Under the current schedule, proposed guidelines for the program would be finalized in October, and applications from states would be due in December. Awards would be made to successful states in March 2010, with a second wave of grants scheduled for the following September.

Defining Teacher Quality
As is clear from the criteria for approval, teachers in states that ultimately receive Race to the Top grants could see significant changes in their practic, ranging from curriculum reforms to new ways of using student data to plan instruction. But the biggest changes for teachers are expected to come from the program’s emphasis on revamping teacher-quality systems (via recruiting, retention, and compensation strategies) by integrating them, at least in part, with student-achievement data.

“Successful state proposals will plan to strengthen the entire ‘talent chain’—recruitment, preparation and credentialing, placement, induction, professional development, evaluation, advancement, and retention,” wrote Joanne Weiss, the Education Department’s director of Race to the Top, in a recent Education Week Commentary. “In particular, we want schools and districts to know which teachers are effective (as measured in significant measure by how their students are improving academically), and to ensure that local decision makers use this information to inform key decisions. …”

As Education Week Staff Writer Stephen Sawchuk reported in his analysis of the proposed guidelines, states “must commit to using their teacher-effectiveness data for everything from evaluating teachers to determining the type of professional development they get to making decisions about granting tenure and pursuing dismissals.”

Those reforms, however, have encountered opposition from teachers' unions, which have traditionally been leary of linking teacher evaluation to student-achievement data.
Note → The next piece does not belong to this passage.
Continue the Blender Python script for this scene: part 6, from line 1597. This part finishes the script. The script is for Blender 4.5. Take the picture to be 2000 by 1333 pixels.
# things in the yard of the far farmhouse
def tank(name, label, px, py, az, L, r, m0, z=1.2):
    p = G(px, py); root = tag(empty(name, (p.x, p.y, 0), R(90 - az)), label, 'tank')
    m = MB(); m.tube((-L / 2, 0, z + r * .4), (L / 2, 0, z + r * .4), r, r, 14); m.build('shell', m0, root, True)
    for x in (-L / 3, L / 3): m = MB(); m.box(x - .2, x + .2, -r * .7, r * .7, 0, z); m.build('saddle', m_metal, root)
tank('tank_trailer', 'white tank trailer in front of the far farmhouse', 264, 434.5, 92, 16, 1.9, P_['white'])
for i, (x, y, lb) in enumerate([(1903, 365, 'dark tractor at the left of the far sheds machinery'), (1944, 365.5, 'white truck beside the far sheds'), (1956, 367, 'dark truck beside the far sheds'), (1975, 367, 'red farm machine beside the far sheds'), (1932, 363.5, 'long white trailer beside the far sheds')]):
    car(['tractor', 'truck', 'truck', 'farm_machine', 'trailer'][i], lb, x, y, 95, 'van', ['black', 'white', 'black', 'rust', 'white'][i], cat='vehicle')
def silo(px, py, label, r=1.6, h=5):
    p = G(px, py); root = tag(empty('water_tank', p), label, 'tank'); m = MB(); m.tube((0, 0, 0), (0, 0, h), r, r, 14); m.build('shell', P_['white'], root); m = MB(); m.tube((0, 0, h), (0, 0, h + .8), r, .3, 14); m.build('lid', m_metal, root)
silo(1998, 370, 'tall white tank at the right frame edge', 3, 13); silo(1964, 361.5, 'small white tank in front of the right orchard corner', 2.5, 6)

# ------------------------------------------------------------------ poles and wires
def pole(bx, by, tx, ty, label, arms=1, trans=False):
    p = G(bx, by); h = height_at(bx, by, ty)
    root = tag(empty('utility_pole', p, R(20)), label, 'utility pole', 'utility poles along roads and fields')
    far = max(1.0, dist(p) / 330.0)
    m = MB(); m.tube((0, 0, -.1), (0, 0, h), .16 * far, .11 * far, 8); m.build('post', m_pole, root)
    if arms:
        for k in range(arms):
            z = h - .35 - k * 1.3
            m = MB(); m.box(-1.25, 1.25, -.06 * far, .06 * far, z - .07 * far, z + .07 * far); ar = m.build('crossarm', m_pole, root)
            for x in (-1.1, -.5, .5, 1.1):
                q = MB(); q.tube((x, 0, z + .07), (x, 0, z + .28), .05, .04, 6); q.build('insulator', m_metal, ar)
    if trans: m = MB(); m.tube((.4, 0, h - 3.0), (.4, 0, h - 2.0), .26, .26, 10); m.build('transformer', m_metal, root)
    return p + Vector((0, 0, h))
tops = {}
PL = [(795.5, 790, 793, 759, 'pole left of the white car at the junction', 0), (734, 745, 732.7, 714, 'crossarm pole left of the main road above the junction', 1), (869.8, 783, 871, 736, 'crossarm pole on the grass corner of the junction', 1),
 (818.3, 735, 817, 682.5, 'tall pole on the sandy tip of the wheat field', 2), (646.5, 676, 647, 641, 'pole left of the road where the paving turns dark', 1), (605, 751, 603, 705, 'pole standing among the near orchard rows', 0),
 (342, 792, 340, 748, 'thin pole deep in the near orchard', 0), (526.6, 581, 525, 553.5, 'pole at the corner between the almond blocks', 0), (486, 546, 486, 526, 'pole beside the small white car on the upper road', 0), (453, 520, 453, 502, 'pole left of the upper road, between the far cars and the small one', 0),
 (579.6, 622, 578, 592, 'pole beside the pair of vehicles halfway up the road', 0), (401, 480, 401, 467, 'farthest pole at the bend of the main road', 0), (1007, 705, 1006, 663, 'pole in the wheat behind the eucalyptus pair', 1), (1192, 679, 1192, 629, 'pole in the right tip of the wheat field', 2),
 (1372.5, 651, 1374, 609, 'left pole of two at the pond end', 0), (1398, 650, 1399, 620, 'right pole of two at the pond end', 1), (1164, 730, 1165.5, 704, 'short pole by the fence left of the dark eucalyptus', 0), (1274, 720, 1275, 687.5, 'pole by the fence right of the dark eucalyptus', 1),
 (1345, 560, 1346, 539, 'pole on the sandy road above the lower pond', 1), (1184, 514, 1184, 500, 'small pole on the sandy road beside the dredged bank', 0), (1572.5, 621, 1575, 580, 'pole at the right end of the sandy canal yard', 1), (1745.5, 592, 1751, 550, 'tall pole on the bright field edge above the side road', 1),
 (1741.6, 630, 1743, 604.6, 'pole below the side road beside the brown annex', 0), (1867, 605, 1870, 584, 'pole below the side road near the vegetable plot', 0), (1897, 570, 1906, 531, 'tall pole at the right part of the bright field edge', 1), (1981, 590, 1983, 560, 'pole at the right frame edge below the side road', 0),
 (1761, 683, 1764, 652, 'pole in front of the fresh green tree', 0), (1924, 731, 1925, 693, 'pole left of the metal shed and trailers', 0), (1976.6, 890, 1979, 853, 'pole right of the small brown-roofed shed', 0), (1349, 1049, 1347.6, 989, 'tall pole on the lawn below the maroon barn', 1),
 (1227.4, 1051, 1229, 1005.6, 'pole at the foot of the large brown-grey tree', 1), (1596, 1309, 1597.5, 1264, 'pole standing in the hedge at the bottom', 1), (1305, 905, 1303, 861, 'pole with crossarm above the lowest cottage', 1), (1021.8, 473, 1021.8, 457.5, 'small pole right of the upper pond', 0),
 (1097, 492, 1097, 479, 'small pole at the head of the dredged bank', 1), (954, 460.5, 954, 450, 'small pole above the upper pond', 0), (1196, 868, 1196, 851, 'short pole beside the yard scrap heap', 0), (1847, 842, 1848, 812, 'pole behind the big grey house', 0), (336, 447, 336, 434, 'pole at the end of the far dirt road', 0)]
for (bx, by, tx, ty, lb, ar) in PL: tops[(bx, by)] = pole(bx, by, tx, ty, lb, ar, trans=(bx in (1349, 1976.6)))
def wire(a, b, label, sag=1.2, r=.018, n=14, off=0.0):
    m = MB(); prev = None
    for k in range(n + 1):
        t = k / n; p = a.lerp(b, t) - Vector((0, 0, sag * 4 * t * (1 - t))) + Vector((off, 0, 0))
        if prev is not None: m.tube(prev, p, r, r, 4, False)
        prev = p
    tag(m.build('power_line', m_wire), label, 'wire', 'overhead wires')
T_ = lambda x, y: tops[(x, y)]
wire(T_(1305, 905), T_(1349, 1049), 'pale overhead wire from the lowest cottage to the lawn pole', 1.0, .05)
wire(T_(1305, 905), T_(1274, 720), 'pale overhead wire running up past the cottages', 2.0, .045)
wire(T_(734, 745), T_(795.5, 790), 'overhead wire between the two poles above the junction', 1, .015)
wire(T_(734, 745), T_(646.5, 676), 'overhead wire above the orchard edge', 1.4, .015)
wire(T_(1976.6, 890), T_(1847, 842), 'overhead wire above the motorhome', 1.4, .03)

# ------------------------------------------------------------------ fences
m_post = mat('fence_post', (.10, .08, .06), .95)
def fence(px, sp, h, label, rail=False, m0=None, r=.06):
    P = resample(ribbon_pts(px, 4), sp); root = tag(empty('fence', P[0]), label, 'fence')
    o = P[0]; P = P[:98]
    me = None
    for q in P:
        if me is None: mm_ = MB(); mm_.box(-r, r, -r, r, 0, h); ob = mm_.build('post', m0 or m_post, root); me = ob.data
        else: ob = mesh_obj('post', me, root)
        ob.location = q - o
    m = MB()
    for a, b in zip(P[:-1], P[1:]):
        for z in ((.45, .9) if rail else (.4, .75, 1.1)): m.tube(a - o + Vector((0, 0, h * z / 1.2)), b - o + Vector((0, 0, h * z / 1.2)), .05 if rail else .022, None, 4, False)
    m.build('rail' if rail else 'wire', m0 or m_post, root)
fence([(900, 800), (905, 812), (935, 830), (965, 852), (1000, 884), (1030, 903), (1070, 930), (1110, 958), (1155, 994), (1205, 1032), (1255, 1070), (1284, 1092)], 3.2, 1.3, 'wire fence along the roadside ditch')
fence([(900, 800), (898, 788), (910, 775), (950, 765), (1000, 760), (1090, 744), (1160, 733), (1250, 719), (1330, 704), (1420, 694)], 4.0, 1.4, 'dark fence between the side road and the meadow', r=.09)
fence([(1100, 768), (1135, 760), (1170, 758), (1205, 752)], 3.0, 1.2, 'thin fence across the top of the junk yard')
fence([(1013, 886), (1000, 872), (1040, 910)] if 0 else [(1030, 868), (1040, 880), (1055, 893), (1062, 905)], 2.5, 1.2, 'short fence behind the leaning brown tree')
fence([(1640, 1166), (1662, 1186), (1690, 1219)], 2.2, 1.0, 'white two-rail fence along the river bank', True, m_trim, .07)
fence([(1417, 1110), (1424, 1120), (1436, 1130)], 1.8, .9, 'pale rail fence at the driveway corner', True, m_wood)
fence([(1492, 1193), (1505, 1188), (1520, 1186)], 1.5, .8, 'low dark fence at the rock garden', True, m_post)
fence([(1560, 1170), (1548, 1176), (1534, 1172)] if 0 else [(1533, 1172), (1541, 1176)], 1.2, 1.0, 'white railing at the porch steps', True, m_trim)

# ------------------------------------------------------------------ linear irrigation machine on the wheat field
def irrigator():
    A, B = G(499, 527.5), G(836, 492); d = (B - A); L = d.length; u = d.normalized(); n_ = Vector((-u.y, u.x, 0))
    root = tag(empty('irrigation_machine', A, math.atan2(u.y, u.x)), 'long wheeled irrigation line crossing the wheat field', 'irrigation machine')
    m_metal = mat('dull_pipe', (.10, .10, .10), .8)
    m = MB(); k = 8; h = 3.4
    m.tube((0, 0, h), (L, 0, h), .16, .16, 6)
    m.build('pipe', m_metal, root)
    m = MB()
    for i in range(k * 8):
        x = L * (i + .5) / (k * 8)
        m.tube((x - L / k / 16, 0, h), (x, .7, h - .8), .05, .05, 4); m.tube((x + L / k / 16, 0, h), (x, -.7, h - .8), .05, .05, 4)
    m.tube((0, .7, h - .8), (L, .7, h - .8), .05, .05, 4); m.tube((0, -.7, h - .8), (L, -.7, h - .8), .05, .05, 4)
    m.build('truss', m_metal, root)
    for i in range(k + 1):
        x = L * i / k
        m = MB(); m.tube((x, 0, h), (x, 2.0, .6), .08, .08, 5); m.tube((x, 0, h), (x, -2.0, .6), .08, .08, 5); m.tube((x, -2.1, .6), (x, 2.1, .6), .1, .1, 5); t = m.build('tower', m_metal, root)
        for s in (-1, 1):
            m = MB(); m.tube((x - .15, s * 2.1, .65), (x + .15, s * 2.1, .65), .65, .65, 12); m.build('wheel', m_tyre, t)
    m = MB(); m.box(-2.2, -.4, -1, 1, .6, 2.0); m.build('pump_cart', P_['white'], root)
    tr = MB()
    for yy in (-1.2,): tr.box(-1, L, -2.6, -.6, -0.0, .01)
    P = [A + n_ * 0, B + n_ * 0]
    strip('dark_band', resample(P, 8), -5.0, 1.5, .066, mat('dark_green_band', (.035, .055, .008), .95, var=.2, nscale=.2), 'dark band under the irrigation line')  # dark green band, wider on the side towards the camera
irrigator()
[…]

The unions harbor particular concerns about the technical quality of the student tests that would be used to judge their members’ performance. They have also expressed concern about the validity of the value-added methodologies—systems that seek to determine the extent to which individual teachers are contributing to students’ academic performance. Both the National Educators Association and the American Federation of Teachers, as well as many state unions, have submitted comments on the Race to the Top guidelines to the Education Department.

How well the unions succeed in changing the Education Department’s position will be determined when the final guidelines are released in October.